The game immediately following the Texas game was a 55-0 demolition of Kansas State in front of a sellout homecoming crowd at K-State. Mayfield threw five touchdown passes and the Sooners amassed 232 rushing yards on the way to 568 yards of total offense. From that point forward over the final six games of the regular season, Oklahoma had no fewer than 518 yards of offense, including three games over 600 yards, and averaged 52 points a game.
Since the Texas game, the Sooners have outscored their opponents by an average score of 52-19 and beaten three ranked teams (five over the full season).
Getting the running game figured out as part of the new offense was a major contributor to the Oklahoma turnaround. Perine had one 100-yard game in the first five games of the season and was averaging 4.5 yards per carry. Over the second half of the 2015 campaign, the bruising running back has four games with over 100 yards on the ground and is averaging 7.4 yards per carry.

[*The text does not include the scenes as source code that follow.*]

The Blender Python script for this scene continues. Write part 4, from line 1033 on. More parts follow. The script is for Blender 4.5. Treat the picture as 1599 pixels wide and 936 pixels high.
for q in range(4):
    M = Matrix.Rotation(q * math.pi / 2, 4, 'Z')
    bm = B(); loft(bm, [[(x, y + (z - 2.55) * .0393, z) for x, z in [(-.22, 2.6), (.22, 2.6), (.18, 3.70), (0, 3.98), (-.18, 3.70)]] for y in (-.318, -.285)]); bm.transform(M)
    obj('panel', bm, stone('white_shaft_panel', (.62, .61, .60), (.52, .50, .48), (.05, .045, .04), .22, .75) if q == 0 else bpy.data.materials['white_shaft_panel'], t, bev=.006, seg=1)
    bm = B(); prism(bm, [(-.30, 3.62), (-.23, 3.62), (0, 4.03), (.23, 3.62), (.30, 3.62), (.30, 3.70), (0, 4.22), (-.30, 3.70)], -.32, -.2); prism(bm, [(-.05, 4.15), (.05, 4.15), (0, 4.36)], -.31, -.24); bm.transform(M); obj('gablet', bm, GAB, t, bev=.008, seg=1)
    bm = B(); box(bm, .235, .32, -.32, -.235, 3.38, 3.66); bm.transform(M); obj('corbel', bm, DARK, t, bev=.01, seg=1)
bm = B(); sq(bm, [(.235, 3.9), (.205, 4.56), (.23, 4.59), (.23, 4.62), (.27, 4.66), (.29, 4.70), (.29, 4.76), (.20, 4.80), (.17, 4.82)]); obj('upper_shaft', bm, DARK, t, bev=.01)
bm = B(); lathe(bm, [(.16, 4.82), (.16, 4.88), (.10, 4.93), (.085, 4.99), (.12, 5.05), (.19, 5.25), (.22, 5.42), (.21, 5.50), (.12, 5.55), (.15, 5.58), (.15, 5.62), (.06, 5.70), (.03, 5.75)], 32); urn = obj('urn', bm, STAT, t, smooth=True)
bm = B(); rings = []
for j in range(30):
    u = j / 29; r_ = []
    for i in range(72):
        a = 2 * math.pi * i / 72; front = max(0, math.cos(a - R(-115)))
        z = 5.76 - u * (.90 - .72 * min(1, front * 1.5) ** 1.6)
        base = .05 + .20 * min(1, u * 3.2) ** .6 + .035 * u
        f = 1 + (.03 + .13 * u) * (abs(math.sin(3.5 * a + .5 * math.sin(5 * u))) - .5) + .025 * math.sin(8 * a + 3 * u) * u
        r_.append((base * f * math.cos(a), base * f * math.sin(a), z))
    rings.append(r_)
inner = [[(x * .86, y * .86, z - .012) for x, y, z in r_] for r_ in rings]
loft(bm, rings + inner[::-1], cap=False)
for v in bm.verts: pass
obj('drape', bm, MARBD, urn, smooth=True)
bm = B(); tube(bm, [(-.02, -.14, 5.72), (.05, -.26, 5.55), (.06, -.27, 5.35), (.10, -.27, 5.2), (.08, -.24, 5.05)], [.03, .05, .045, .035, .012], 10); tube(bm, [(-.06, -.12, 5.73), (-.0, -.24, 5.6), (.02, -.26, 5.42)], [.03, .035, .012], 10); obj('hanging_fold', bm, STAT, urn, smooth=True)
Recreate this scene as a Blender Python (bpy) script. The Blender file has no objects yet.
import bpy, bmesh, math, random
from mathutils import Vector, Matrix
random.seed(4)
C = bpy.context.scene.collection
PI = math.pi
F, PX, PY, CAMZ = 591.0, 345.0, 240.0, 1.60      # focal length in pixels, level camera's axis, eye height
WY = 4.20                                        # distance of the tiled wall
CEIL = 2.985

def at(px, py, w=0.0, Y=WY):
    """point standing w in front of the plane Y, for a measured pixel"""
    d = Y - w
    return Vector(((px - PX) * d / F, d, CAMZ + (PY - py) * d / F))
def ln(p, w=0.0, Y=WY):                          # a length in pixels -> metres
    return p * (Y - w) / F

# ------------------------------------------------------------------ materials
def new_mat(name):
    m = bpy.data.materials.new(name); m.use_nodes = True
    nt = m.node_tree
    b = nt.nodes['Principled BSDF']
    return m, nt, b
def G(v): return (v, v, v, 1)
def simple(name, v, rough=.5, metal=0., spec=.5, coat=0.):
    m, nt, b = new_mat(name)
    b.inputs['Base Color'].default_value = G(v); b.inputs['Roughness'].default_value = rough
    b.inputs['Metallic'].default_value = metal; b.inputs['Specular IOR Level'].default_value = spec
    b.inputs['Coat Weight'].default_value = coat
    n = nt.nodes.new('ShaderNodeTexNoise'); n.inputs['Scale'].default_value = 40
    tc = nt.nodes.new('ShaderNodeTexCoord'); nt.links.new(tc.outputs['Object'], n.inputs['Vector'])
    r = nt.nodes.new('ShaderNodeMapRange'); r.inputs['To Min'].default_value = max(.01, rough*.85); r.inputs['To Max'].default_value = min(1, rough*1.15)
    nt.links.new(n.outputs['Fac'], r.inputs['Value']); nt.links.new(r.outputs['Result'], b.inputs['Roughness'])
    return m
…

So, looking back, the two losses Bob Stoops and the Sooners suffered at the end of last season led to a number of offseason adjustments on and off the field that got the listing OU football ship back upright and moving forward. Then the loss in Game 5 this season to Texas – which at the time appeared to have put a severe crimp in Oklahoma’s chances at championship run in the conference as well as a spot in the College Football Playoff – created the spark that brought out the full force of the power in the OU offensive engine.
There are a number of reasons for a turnaround as dramatic and definitive as the Oklahoma Sooners have experienced this season, but none more telling than the lessons learned from the last three times OU was on the wrong end of the outcome in football.